Atas anjuran Merle Cochran dari UNCI, Hatta akhirnya turun tangan untuk melobi van Royen. Hasilnya, kubu Belanda pun melunak. Hatta dan van Royen sepakat bahwa pemulihan pemerintahan RI adalah jalan terbaik sesuai Resolusi Dewan Keamanan PBB 28 Januari 1949.
Perundingan puncak lalu diselenggarakan pada 7 Mei. Mohamad Roem, atas nama Presiden Sukarno dan Wapres Hatta, memberi jaminan penghentian gerilya jika pemerintahan RI telah pulih. Sementara van Royen selaku wakil Belanda menyanggupi untuk mengakhiri operasi militer, membebaskan pemimpin RI yang ditawan, dan memulihkan pemerintahan.
“Merle Cohran setelah pidato-pidato resmi tersebut, segera menyampaikan ucapan selamat kepada kedua belah pihak Indonesia dan Belanda, dan waktu itu juga menamakan persetujuan tersebut Van Royen-Roem Statements,” tulis Iin (hlm. 83).
Konflik yang memanas itu akhirnya mereda juga. Belanda mulai menarik mundur pasukannya dari daerah-daerah pendudukan sejak 24 Juni. Pada awal Juli Yogyakarta kembali diakui sebagai ibu kota RI. Sukarno, Hatta, dan pemimpin RI lainnya yang diinternir di Bangka tiba kembali di Yogyakarta pada 6 Juli.
Setelah seluruh perangkat pemerintahan RI lengkap, dimulailah upaya-upaya pelaksanaan Persetujuan Roem-Royen. Ini bukan soal yang mudah karena adanya ketidaksetujuan pimpinan TNI terhadap gencatan senjata. Sudirman, misalnya, masih kecewa pada Sukarno-Hatta yang tidak menepati janji untuk bergerilya ketika Yogyakarta diserang.
“Soedirman dan pimpinan-pimpinan tentara lainnya enggan mengakui kekuasaan sipil yang mereka anggap telah meninggalkan Republik,” tulis Ricklefs (hlm. 465).
Bahkan, pada 2 Agustus, Sudirman menghadap Sukarno untuk mengundurkan diri dari posisi panglima TNI. Ia menyatakan tak bisa lagi mengikuti kebijakan politik pemerintah. Sukarno lalu balas mengultimatum: jika Sudirman mundur, maka Sukarno-Hatta akan lebih dulu mundur.

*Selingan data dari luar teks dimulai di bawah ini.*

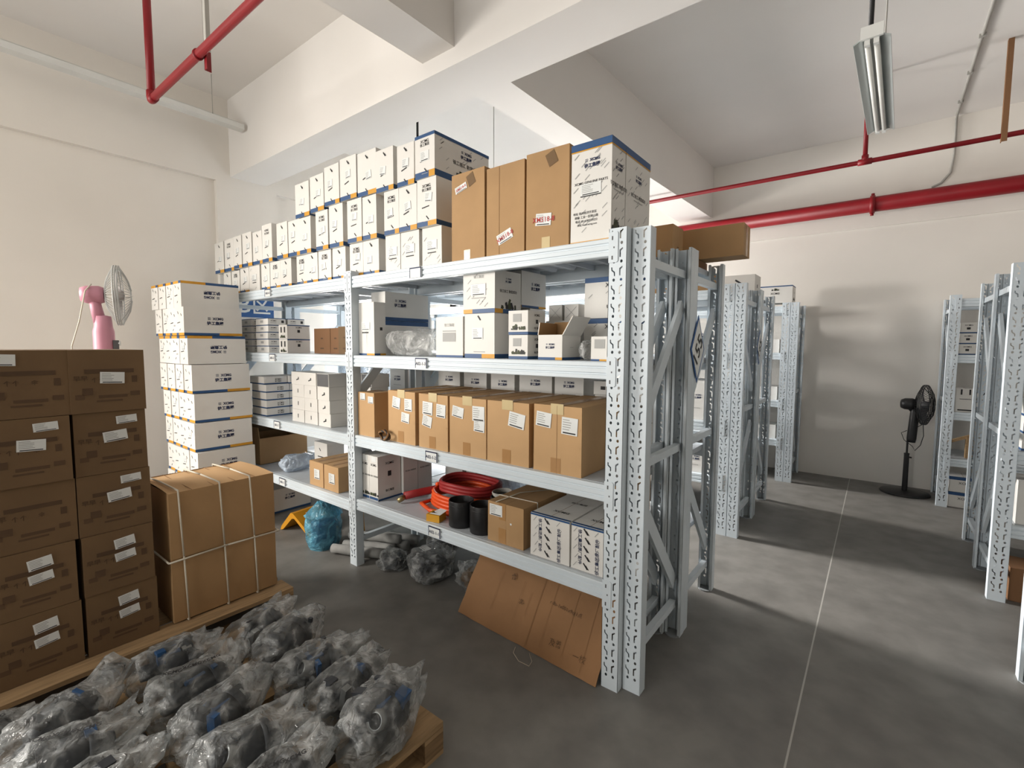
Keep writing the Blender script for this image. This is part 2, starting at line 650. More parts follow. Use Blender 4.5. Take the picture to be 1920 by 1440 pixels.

Sore harinya, Sudirman ditemui Kolonel Nasution di rumahnya. Ditunjukkannya surat pengunduran diri yang sudah ditulis tapi belum ditandatangani. Nasution lantas mencoba melunakkan hati Sudirman. Untungnya, Panglima Besar itu luluh juga.
“Dia batal mengundurkan diri. Besoknya, Sukarno mengumumkan gencatan senjata dan meminta pasukan gerilya mematuhi perintah tersebut,” tulis Tim Redaksi Tempo (hlm. 112-113).